Trump’s Religious Freedom Commissioner Supports The Recall of US Ambassador Daniel Foote
Tony Perkins, one of Donald Trump’s Religious Freedom Commissioners, has made a statement saying the recalling of US Ambassador to Zambia, Daniel Foote, for criticizing Zambia for sentencing two men to jail for 15 years for having gay sex was the right move as he had broken trust with his hosts and could no longer effectively serve as US representative overseas.
Writing in a blog post, Mr. Perkins said that this would also serve as an indicator of how the US Government will act elsewhere, adding that America respects everyone, but it won’t promote values that are inconsistent with what US President Donald Trump stands for.
Mr. Perkins wondered what exact mandate Daniel Foote was operating under when he insulted Zambia’s Lesbian, Gay, Bisexual, and Transgender (LGBT) policies and judicial system by calling the jailing of two men “horrifying,” and Zambians beliefs on LGBT “oppressive.”
Mr. Perkins accused the previous Obama administration of being more concerned with “cultural imperialism” than “diplomacy”, but that President Trump was slowly working his way through the bureaucrats dedicated to keeping the last administration’s legacy alive, adding that it was not easy to dismantle an army of international lobbyists for radical sexuality, abortion, and other extreme social policies and that President Trump’s White House is determined to keep trying.
Mr. Perkins further wrote that Barack Obama’s efforts to radicalize other nations were so offensive that citizens of other nations openly celebrated when Donald Trump was elected. Like dozens of other countries on the receiving end of the President’s extreme social agenda, people in the Caribbean were under enormous pressure from what he called the bullies at the US State Department to abandon ship on their traditional Christian beliefs.
Mr. Perkins went on to write that sometimes that harassment came in the form of financial blackmail, threatening foreign aid if the leaders didn’t comply. Other times, it came in the form of publicly degrading locals’ beliefs about the family. But no matter how it arrived, the result was always the same: outrage that the United States, of all countries, should be brow beating the world into submission on issues that are still fiercely controversial in most of the world.
Mr. Perkins gave an example that, in 2017, shortly after he took office, Donald Trump received a letter from hundreds of pastors and church leaders in the Caribbean urging him to chart a new course for U.S. Relations, one that doesn’t include an obvious disrespect for other nations’ values.

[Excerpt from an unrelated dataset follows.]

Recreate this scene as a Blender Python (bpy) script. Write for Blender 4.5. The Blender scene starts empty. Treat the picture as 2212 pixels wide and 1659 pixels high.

“It’s time, the Evangelical Association of the Caribbean wrote to President Trump, for the White House to stop using the US’s State Department to impose their LGBT agenda on other countries. Gay rights,” they wrote, “are pre-empting human rights, such as freedom of religion, freedom of expression, and freedom of conscience. We implore you urgently to review this matter, to revoke relevant executive orders and policies, and to thus to restore to ‘The City upon a Hill’ the bright beam that once shone from it.”